NPR - Ask AFL-CIO President Richard Trumka about the climate for unions on this Labor Day weekend, and he starts with something positive: a new Gallup poll showing public support for unions at its highest point since 2003.
"There's much more excitement about unions," Trumka says during an interview in his Washington, D.C., office just across Lafayette Square Park and with a view of the White House. He adds that, "over 61 percent of the people in the country support unions."
That number is significant, especially when you consider that just 8 years ago — in the wake of the deep financial crisis, automobile company bailouts and serious economic troubles that then-new President Obama was dealing with — that just 48 percent of Americans expressed a positive view of unions in a similar Gallup poll.
Trumka, the son of a mineworker and a former mineworker himself, says the improvement is because people recognize that unions are fighting for workers in an economy where most of the rules and levers of power are controlled by corporate interests.
Last year's presidential election was a bad one for the labor movement.
Democratic nominee Hillary Clinton carried the votes of union households by 9 percentage points. But that's a big drop-off compared to the 18-percent margin among union voters for President Obama four years earlier. That shift most certainly had an impact in Midwestern battleground states.
Trump captured some of those voters by promising to revive American manufacturing, in part by cracking down on trade. He'd take on China and impose tariffs on steel, he pledged, and he'd renegotiate or tear up the North American Free Trade Agreement, NAFTA, which he said only encouraged U.S. companies to send work to Mexico at the expense of the jobs of American workers. That message resonated in union halls in the upper Midwest where job declines and factory closings have radically altered the economic landscape.

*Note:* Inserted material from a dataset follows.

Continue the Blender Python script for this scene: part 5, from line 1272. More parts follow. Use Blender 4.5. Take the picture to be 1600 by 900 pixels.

[Trumka says] there are obstacles the labor movement faces. There's the fact that a majority of states — 28 — now also have those right-to-work laws.
But Trumka also says that President Trump's own actions — from calls for deep tax cuts for big corporations, to the the attacks on the Affordable Care Act, to his response to the recent white nationalist march and violence in Charlottesville, Va. — all help make the case.
2 comments:
If Trumka allied his unions with the Green Party he would be the kind of union leader he thinks he is.
As it is, he's just one more fawning flunky of the dismal Democrats.
Yeah...but they're not his unions , and flunkies generally have more of a say than he does , but taking all that into consideration , I agree.-J.Joslin ( IBEW Local # 58 Detroit )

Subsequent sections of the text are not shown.